Donncha Ó hEallaithe (fl. 2000) is an Irish language activist and academic.
Ó hÉallaithe was raised in Clonmel in County Tipperary. He acquired a degree in engineering at University College Dublin, where he first became acquainted with Irish speakers from Connemara.[1] He then became a lecturer in mathematics at the Galway-Mayo Institute of Technology.[2] He learned Irish as a second language at school and among native speakers in the Connemara Gaeltacht.
Ó hÉallaithe is known as a Gaeltacht activist and commentator, though he has always acted as an individual rather than on behalf of an organisation.[3] He first became aware of Irish as a living traditional language when he and others in his school class went with a teacher to Corca Dhuibhne in County Kerry. Much later, in 1969, he became involved with the fight for language rights in Connemara.[4]
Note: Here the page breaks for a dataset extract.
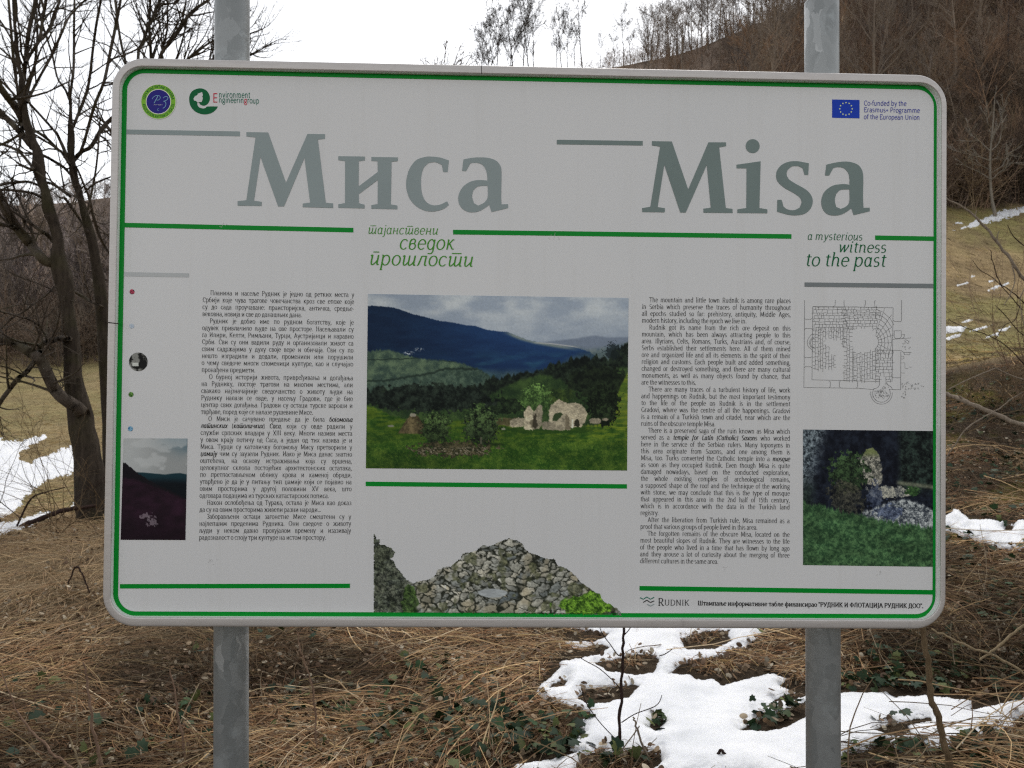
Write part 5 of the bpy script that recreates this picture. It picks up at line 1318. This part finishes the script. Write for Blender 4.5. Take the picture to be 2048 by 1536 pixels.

He is a keen sailor, and in 1986 he and some companions voyaged on a Galway hooker to the Faroes.[5] While there he saw the local television station Sjónvarp Felagíð í Havn (Tórshavn Television Association). On his return he informed the filmmaker Bob Quinn of this, and Quinn and others set up a similar transmitter in the Gaeltacht in 1987. This led to the creation of Teilifís na Gaeilge (now TG4) in 1996.[6]
Ó hÉallaithe helped publicise the research contained in a report entitled "Comprehensive Linguistic study of the Use of Irish in the Gaeltacht" (2007), a document which showed a steep decline in Irish language use in the Gaeltacht.[7]